ITALIANESES
La Segunda Guerra Mundial es una historia de historias. Tantas, tan duras, que no alcanzan a agotarse y a dejar de ser interesantes. Italianeses, un monólogo del dramaturgo calabrés Saverio La Ruina interpretado por su paisano Riccardo Rigamonti, se detiene en un episodio no muy explorado: la suerte los italianos que quedaron atrapados, a la caída del fascismo, en campos de concentración albaneses. Mussolini había invadido al país vecino y miles de soldados y civiles se vieron olvidados allí durante décadas hasta que otro suceso histórico, el final del régimen comunista en 1991 -la larga onda expansiva de la caída del Muro de Berlín-, los convirtió por fin en personas libres.
Italianeses es en ese sentido teatro político e histórico. Pero su naturaleza, la delicadeza y sensibilidad de su protagonista y narrador, hacen que el monólogo busque, más que el mensaje, la emoción; más que la gran lección histórica, la memoria pequeña de un hombre sencillo vapuleado por unos y otros desde su nacimiento sin que él entienda por qué.
Italianeses es teatro político e histórico. Pero su naturaleza, la delicadeza y sensibilidad de su protagonista y narrador, hacen que el monólogo busque, más que el mensaje, la emoción
Tonino -cuya vida resume las de miles de prisioneros, investigadas por el autor- es el hijo de un prisionero italiano. Ha nacido y se ha criado en un campo de concentración albanés. Allí se ha convertido en un hábil sastre, aprendiendo de un viejo maestro, y allí conocerá al amor de su vida. Cuando por fin es liberado, irá en busca del padre del que le separaron al nacer y descubrirá que los apátridas lo son en todas partes. No eran ni italianos ni albaneses, sino “italianeses”.
Aunque no se habla aquí de holocaustos o exterminios masivos -este es un episodio menos sangriento-, como en todo campo de concentración suceden los abusos, las palizas, y habitan en sus esquina el miedo y la muerte. Pasarse cuarenta años, toda una vida, entre barracones y carceleros, ya es terrible de por sí.
En cierto modo, Italianeses y su protagonista recuerdan inevitablemente al Benigni de La vida es bella. Como aquel, Tonino es un ser tierno que asume los golpes de la vida con paciencia y humor. Italianeses logra introducir en el retrato de un hombre cuya vida ha sido erosionada por el viento de la historia alguna que otra ráfaga de comedia. Está en la mirada de Rigamonti, en sus respuestas a los guardias, en su paciencia humilde. Incluso la expresividad del intérprete recuerda por momentos a la de su célebre compatriota, aunque tiene el actor de este monólogo su propio sello personal, con una expresión corporal melancólica y un abundante empleo de las manos para vencer al vacío.
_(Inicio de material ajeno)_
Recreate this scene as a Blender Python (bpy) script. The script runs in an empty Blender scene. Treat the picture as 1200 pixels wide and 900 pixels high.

Italianeses es un bonito ejercicio de teatro sencillo -espacio vacío, el actor solo frente al público-, una narración que escarba en busca de las raíces de la memoria. Pero no es perfecto: su texto, que va y viene en el tiempo (esto es legítimo y podría ser un recurso brillante) es por momentos repetitivo y abunda en prosa que bien podrían ser limada o reescrita. Pasajes que a veces fallan en la forma -el autor retoma desordenadamente hilos de la historia- y en sustancia: no todo lo que le sucede a Tonino es apasionante. Su postergado cortejo a la que será su esposa llega a cansar, así como algún otro momento de la infancia.
Teatro povero y orgulloso de ello. Bien está. Pero, cuando no hay artificio, todo lo demás, historia, dirección e interpretación, deberían brillar por sí solos con mayor intensidad
Quizá en esa imperfeccción del texto resida también la de su intérprete. Rigamonti, italiano afincado en España, es un actor sin duda de recursos y cualidades (fue muy aplaudido por la crítica su anterior montaje, Kohlhaas), tiene una voz nítida y da vida aquí a un ser entrañable con soltura y entrega. Pero por momentos se convierte en una repetición de sí mismo, con gestos y movimientos que piden algo más de variedad.
Digamos, resumiendo, que me interesó y gustó en cierto modo Italianeses, pero es un traje con más de una costura a la vista. Teatro povero y orgulloso de ello. Bien está. Pero, cuando no hay artificio, todo lo demás, historia, dirección e interpretación, deberían brillar por sí solos con mayor intensidad.